Automatic recurring transfers are the best way to make sure the money you plan to put into your savings goes in and doesn’t get quickly eaten up with your checking account. Automatic transfer helps it feel like the money was never there, so you can budget the remainder appropriately. The money is there for an emergency, but you’re less likely to touch it otherwise.

While it may be tempting to put the money into stocks for the chance at a higher return, there’s always the very real risk that you could lose a lot of your money. It’s better to choose a high-yield savings account for money that you’re going to want to access within a year or two. The interest isn’t great, but it’s safer and at least you’re getting some money, rather than having it just sit there. If you look around online, you’ll find some good options. If you’re looking more at three to five years, stocks, or even savings certificates could be an option, but they remain risky if you happen to find your dream house sooner than expected, as there can be losses and financial penalties for early withdrawals. Thus, the high yield account is your safest bet in the long run.

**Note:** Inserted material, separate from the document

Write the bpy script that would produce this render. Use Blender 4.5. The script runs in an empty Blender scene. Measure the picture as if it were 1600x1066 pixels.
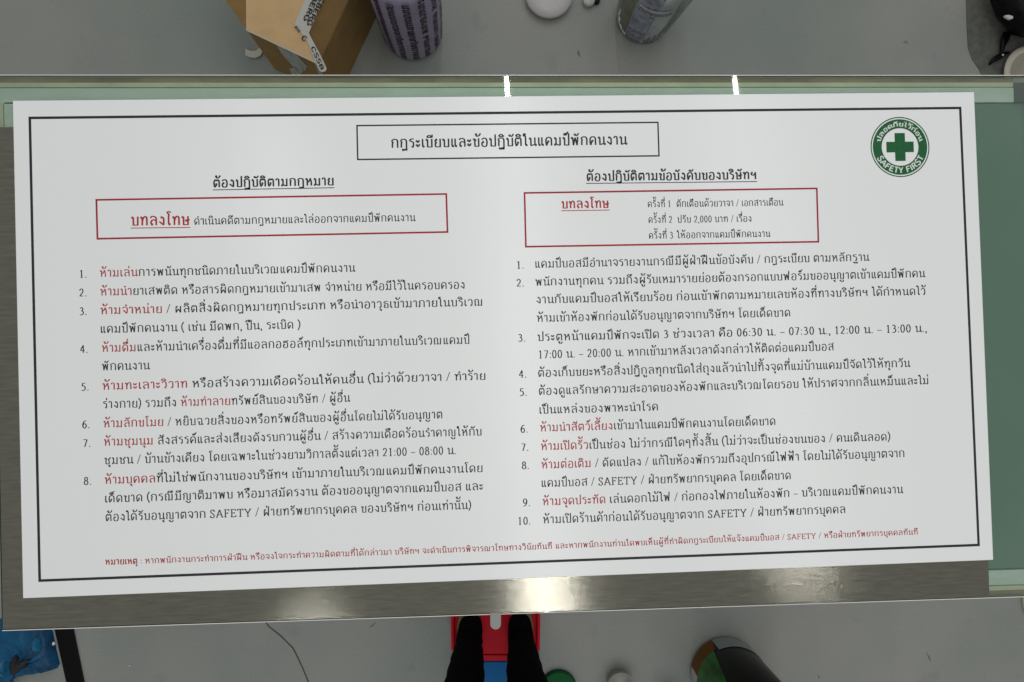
import bpy, bmesh, math, random
from mathutils import Matrix, Vector, Euler
random.seed(4)

# ------------------------------------------------------------------ camera
scene = bpy.context.scene
C = scene.collection
CAM = Vector((-0.04762624, -0.02018372, 1.77145145))
ROT = Euler((0.01673049, -0.04648726, -0.02641262), 'XYZ')
cd = bpy.data.cameras.new('camera')
cd.sensor_width = 36.0
cd.lens = 36.0 * 1155 / 1600
cd.clip_start = 0.01
cd.clip_end = 100
cam = bpy.data.objects.new('camera', cd)
cam.location = CAM
cam.rotation_euler = ROT
C.objects.link(cam)
scene.camera = cam

# ------------------------------------------------------------------ light
world = bpy.data.worlds.new('World')
scene.world = world
world.use_nodes = True
bg = world.node_tree.nodes['Background']
bg.inputs[0].default_value = (0.94, 0.96, 0.945, 1)
bg.inputs[1].default_value = 0.37
TUBE_H = 2.751
TUBE_POWER = 3.6
# three rows of fluorescent tubes on the ceiling, running away from the viewer
for x0, slope, gain, ys in ((-0.755, 0.048, 0.6, (0.33, -1.60, -2.80)), (0.140, 0.048, 0.95, (-2.4, -1.2, 0.0, 1.2, 2.4)), (1.085, 0.100, 0.55, (-1.95, -0.36, 0.84, 2.04))):
    for y in ys:
        ld = bpy.data.lights.new('fluorescent_tube', 'AREA')
        ld.shape = 'RECTANGLE'
        ld.size = 0.0155
        ld.size_y = 1.16
        ld.energy = TUBE_POWER * gain
        ld.color = (1.0, 0.985, 0.985)
        lo = bpy.data.objects.new('fluorescent_tube', ld)
        lo.location = (x0 - slope * y, y, TUBE_H)
        lo.rotation_euler = (0, 0, slope)
        C.objects.link(lo)
vs = scene.view_settings
vs.view_transform = 'Standard'
vs.look = 'None'
vs.exposure = 0.12
vs.gamma = 1.0
vs.use_curve_mapping = False
scene.cycles.max_bounces = 8
scene.cycles.transparent_max_bounces = 12

RM = ROT.to_matrix()
def spot(u, v, z):
    """survey point (u, v) of the photograph put at height z in the room"""
    d = RM @ Vector(((u - 800) / 1155, -(v - 533) / 1155, -1))
    return CAM + d * ((z - CAM.z) / d.z)

GLASS_Z = 0.85

# ------------------------------------------------------------------ materials
def S(c):
    return tuple(((x / 255) / 12.92 if x / 255 <= 0.04045 else ((x / 255 + 0.055) / 1.055) ** 2.4) for x in c)

def mat(name, col, rough=0.6, metal=0.0, spec=0.5, noise=0.0, nscale=60, bump=0.0, bscale=200, stretch=(1, 1, 1), col2=None, coat=0.0):
    m = bpy.data.materials.new(name)
    m.use_nodes = True
    nt = m.node_tree
    b = nt.nodes['Principled BSDF']
    b.inputs['Base Color'].default_value = (*col, 1)
    b.inputs['Roughness'].default_value = rough
    b.inputs['Metallic'].default_value = metal
    b.inputs['Specular IOR Level'].default_value = spec
    b.inputs['Coat Weight'].default_value = coat
    tc = nt.nodes.new('ShaderNodeTexCoord')
    mp = nt.nodes.new('ShaderNodeMapping')
    mp.inputs['Scale'].default_value = stretch
    nt.links.new(tc.outputs['Object'], mp.inputs['Vector'])
    if noise > 0:
        n = nt.nodes.new('ShaderNodeTexNoise')
        n.inputs['Scale'].default_value = nscale
        n.inputs['Detail'].default_value = 6
        n.inputs['Roughness'].default_value = 0.6
        nt.links.new(mp.outputs[0], n.inputs['Vector'])
        r = nt.nodes.new('ShaderNodeValToRGB')
        r.color_ramp.elements[0].position = 0.3
        r.color_ramp.elements[1].position = 0.7
        c2 = col2 if col2 else tuple(min(1, c * (1 + noise)) for c in col)
        r.color_ramp.elements[0].color = (*(tuple(c * (1 - noise) for c in col) if not col2 else col), 1)
        r.color_ramp.elements[1].color = (*c2, 1)
        nt.links.new(n.outputs['Fac'], r.inputs['Fac'])
        nt.links.new(r.outputs[0], b.inputs['Base Color'])
    if bump > 0:
        n2 = nt.nodes.new('ShaderNodeTexNoise')
        n2.inputs['Scale'].default_value = bscale
        n2.inputs['Detail'].default_value = 4
        nt.links.new(mp.outputs[0], n2.inputs['Vector'])
        bp = nt.nodes.new('ShaderNodeBump')
        bp.inputs['Strength'].default_value = bump
        bp.inputs['Distance'].default_value = 0.002
        nt.links.new(n2.outputs['Fac'], bp.inputs['Height'])
        nt.links.new(bp.outputs[0], b.inputs['Normal'])
    return m

M = {}
M['ink'] = mat('black_ink', (0.018, 0.018, 0.022), 0.5, spec=0.3)
M['frame_ink'] = mat('border_ink', (0.022, 0.020, 0.028), 0.5, spec=0.3)
M['red'] = mat('red_ink', (0.36, 0.012, 0.02), 0.5, spec=0.3)
M['red_text'] = mat('red_text_ink', (0.40, 0.025, 0.03), 0.5, spec=0.3)
M['green'] = mat('green_ink', (0.008, 0.11, 0.032), 0.5, spec=0.3, noise=0.12, nscale=300)
M['white_ink'] = mat('white_ink', (0.66, 0.72, 0.67), 0.5, spec=0.3)
M['steel'] = mat('brushed_steel', (0.235, 0.228, 0.188), 0.115, 1.0, noise=0.16, nscale=34, bump=0.045, bscale=160, stretch=(1, 9, 1))
M['mint'] = mat('mint_paint', (0.74, 0.78, 0.73), 0.5, noise=0.06, nscale=30, stretch=(1, 3, 1))
M['mintdark'] = mat('groove', (0.26, 0.34, 0.25), 0.6)
M['cream'] = mat('cream_green_lip', (0.76, 0.72, 0.54), 0.5, noise=0.12, nscale=16)
M['brown'] = mat('brown_refraction', (0.34, 0.24, 0.17), 0.6, noise=0.35, nscale=14)
M['arris_highlight'] = mat('edge_highlight', (0.86, 0.86, 0.78), 0.25)
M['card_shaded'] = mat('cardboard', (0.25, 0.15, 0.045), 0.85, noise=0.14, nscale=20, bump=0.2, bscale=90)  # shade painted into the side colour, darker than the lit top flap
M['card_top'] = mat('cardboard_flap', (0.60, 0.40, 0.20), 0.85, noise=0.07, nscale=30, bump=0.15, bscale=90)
M['card_edge'] = mat('cardboard_edge', (0.50, 0.44, 0.33), 0.8)
M['tape'] = mat('clear_tape', (0.50, 0.50, 0.46), 0.25)
M['tape_grey'] = mat('clear_tape_dull', (0.36, 0.38, 0.34), 0.3, noise=0.3, nscale=60, stretch=(1, 3, 1))
M['lilac'] = mat('lilac_wrap', (0.27, 0.23, 0.33), 0.5, noise=0.12, nscale=18, bump=0.3, bscale=40)
M['white_pl'] = mat('white_plastic', (0.50, 0.49, 0.48), 0.35)
M['grey_pl'] = mat('grey_plastic', (0.34, 0.34, 0.31), 0.3)
M['black_pl'] = mat('black_plastic', (0.003, 0.003, 0.003), 0.3, spec=0.12)
M['black_cloth'] = mat('black_cloth', (0.003, 0.003, 0.003), 0.95, spec=0.04, noise=0.4, nscale=150, bump=0.4, bscale=300)
M['red_pl'] = mat('red_plastic', (0.56, 0.008, 0.022), 0.5, spec=0.12, noise=0.06, nscale=12)
M['blue_pl'] = mat('blue_plastic', (0.004, 0.11, 0.32), 0.5, spec=0.12)
M['blue_bag'] = mat('blue_bag', (0.002, 0.032, 0.09), 0.35, spec=0.25, noise=1, nscale=9, col2=(0.004, 0.11, 0.24), bump=0.8, bscale=14)
M['green_pl'] = mat('green_plastic', (0.003, 0.085, 0.02), 0.45, spec=0.15)
M['green_pl2'] = mat('green_label', (0.004, 0.035, 0.004), 0.35, spec=0.2, noise=1, nscale=30, col2=(0.035, 0.19, 0.03), stretch=(1, 1, .35))
M['orange'] = mat('orange_brown_label', (0.13, 0.05, 0.004), 0.5, spec=0.15, noise=0.15, nscale=30)
M['lilac_white'] = mat('pale_label', (0.42, 0.40, 0.46), 0.4)
M['beige'] = mat('beige_enamel', (0.30, 0.28, 0.23), 0.4, noise=0.08, nscale=30)
M['beige_rim'] = mat('beige_rim', (0.46, 0.43, 0.35), 0.35)
M['skin'] = mat('skin', (0.36, 0.20, 0.12), 0.6)
M['gold'] = mat('straw_sole', (0.19, 0.14, 0.045), 0.6, noise=0.2, nscale=80)
M['crack'] = mat('crack', (0.075, 0.08, 0.07), 0.9)
M['scuff'] = mat('scuff', (0.15, 0.16, 0.145), 0.9)
M['paper'] = mat('printed_paper', (0.78, 0.80, 0.95), 0.6, noise=1, nscale=38, col2=(0.22, 0.24, 0.36), stretch=(1, 1, 1.6))
M['paper2'] = mat('pale_paper', (0.74, 0.80, 0.80), 0.6, noise=0.3, nscale=30)
M['olive'] = mat('olive_paper', (0.24, 0.23, 0.11), 0.6, noise=0.4, nscale=30)
M['greyblue'] = mat('blue_grey_film', (0.20, 0.26, 0.33), 0.3, noise=0.2, nscale=20)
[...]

These days, people are making the most of social media and GoFundMe-style accounts to also help raise money. You don’t have to beg for money, but you can set up accounts with sites like Feather The Nest and as birthdays and holidays roll around, you can ask friends and relatives to donate, rather than buying you something or taking you out for a fancy meal. If they feel like adding extra along the way, even better, as a lot of the sites let people see how close you are to deadlines and goals. It’s up to you how much you feel comfortable promoting it, but it’s certainly worthwhile for times when people would normally give you a gift of some sort. Even if you don’t set up an account, ask friends and family for donations to your home fund rather than gifts or meals and then put it in your dedicated savings account.

Rather than asking for money, you can make use of apps and websites that help you make the most of your money and sometimes even add some to your account. For example, Lower, which has a high yield FDIC savings account, has a program called HomeFund with a 0.75% annual yield. When you sign up they give you $500 to put toward closing costs. The app also helps you check out various lenders to find a mortgage. Other apps like Acorns round up your monthly credit card payments and funnel the excess to your designated savings account, so you don’t feel the pinch of adding extra to your savings quite as strongly. You add money without really noticing.

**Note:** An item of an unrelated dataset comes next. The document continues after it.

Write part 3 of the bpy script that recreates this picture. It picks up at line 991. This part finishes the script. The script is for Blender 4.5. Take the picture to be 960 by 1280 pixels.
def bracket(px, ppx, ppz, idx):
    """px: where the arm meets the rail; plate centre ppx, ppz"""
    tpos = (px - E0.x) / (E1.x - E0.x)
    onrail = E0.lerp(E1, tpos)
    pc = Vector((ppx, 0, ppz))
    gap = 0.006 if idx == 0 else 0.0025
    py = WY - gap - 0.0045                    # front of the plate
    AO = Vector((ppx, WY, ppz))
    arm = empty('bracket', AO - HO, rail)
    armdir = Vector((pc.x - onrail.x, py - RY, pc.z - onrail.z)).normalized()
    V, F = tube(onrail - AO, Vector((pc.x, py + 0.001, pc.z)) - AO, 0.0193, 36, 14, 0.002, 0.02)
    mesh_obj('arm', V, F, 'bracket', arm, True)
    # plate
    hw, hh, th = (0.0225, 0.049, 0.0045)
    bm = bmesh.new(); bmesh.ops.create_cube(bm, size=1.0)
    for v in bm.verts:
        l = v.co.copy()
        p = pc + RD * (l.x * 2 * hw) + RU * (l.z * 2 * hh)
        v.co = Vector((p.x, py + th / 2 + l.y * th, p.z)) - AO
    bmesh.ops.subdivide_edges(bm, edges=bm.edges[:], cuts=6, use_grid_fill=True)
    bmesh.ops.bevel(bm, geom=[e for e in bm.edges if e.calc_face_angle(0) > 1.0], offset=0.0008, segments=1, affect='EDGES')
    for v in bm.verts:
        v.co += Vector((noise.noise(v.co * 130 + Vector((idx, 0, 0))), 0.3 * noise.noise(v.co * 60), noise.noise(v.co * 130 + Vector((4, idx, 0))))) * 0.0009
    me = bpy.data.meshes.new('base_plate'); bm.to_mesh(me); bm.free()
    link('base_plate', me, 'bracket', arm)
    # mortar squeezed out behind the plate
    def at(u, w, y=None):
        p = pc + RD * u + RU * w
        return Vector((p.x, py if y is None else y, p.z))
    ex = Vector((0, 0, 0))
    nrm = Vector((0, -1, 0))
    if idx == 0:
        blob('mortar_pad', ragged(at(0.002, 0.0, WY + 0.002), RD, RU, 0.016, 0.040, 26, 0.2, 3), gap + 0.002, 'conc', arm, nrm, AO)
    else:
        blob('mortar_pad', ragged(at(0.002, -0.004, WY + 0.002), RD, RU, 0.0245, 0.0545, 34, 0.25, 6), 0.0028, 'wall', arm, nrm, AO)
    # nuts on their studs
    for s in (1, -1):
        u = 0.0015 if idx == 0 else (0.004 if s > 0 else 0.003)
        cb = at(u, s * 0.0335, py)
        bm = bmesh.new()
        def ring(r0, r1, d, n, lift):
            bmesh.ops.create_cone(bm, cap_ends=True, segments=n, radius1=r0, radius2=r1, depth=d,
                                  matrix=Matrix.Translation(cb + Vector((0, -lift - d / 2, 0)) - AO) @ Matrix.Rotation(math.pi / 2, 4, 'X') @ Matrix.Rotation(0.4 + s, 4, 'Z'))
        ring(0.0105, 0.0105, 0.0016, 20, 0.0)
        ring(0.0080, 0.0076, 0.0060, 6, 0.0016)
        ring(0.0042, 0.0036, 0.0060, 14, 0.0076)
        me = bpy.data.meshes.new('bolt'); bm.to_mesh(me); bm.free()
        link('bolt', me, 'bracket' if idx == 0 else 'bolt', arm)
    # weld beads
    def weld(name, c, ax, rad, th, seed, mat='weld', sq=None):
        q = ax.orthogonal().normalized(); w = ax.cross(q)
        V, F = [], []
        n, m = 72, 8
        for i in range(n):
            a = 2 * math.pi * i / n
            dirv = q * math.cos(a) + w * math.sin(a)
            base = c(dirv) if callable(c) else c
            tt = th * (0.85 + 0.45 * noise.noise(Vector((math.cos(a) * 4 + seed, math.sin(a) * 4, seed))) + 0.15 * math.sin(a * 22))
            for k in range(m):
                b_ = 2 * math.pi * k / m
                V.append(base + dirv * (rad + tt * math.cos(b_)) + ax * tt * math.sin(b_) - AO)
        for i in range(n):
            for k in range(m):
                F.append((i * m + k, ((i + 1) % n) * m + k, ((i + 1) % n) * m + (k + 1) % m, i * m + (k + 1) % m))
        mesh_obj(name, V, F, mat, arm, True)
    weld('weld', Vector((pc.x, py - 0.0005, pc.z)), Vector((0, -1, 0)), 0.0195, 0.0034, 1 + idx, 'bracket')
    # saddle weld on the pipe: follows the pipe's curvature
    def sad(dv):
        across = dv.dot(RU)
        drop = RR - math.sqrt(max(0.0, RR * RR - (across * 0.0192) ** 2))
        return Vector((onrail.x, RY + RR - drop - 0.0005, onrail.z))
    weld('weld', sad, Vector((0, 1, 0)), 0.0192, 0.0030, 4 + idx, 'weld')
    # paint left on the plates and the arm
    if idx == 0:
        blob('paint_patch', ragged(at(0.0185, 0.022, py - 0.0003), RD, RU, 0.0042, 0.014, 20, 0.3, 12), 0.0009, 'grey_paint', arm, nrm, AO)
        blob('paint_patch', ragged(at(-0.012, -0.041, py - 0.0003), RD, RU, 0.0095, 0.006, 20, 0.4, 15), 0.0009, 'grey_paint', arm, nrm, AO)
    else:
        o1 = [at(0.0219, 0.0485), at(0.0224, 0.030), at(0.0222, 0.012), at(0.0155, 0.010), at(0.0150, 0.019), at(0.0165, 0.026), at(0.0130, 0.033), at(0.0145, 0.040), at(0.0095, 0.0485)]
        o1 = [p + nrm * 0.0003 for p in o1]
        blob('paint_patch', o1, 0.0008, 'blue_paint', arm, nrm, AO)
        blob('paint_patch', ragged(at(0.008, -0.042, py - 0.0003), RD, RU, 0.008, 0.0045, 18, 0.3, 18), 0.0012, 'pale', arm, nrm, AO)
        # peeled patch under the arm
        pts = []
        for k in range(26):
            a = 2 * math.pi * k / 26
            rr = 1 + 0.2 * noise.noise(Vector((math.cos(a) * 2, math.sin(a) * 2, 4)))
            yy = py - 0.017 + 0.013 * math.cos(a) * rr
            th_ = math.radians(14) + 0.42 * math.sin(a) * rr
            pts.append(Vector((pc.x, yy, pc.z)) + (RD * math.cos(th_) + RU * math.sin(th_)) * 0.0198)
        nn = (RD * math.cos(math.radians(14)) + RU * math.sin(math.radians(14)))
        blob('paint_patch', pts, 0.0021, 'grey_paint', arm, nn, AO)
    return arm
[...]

If you currently rent – and maybe want to improve your credit score in the process – apps like Bilt Rewards award you points every time you pay your rent on time and those points can be turned into money for a down payment.

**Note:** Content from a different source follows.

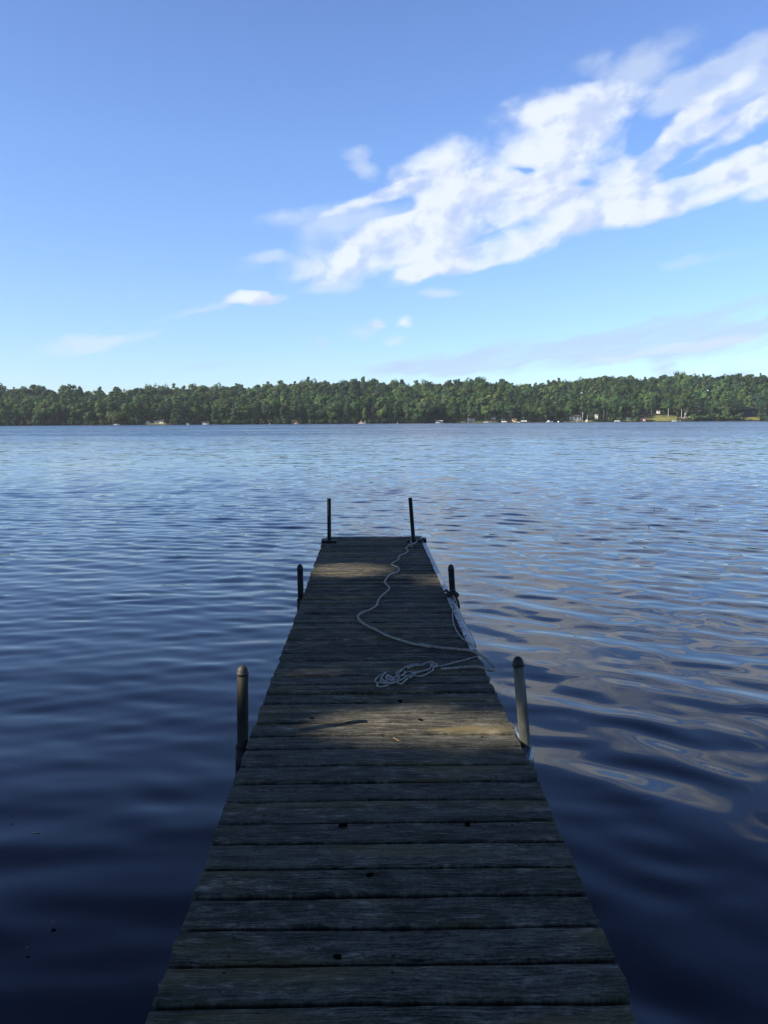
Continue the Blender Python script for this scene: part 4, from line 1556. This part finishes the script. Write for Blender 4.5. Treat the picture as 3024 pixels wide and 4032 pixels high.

Finally, if you typically get a check back at tax time, consider changing your withholdings. That’s money of yours that the government is holding. If you forgo getting that check, which is your money anyway, you can put that money into your savings account and let it do more for you. Talk  to an accountant to make sure you find the right balance between owing and getting money back. It’s better to owe a tiny amount than get a large refund that could have been working for you all year.

Sure, pinch pennies where you can. Dine out less, make your own coffee, drop a streaming service and put that money into your savings, but for significant savings, you need to make your money work for you as well. Before you know it, you’ll be ready to make that downpayment on one of our great homes in Salem AL.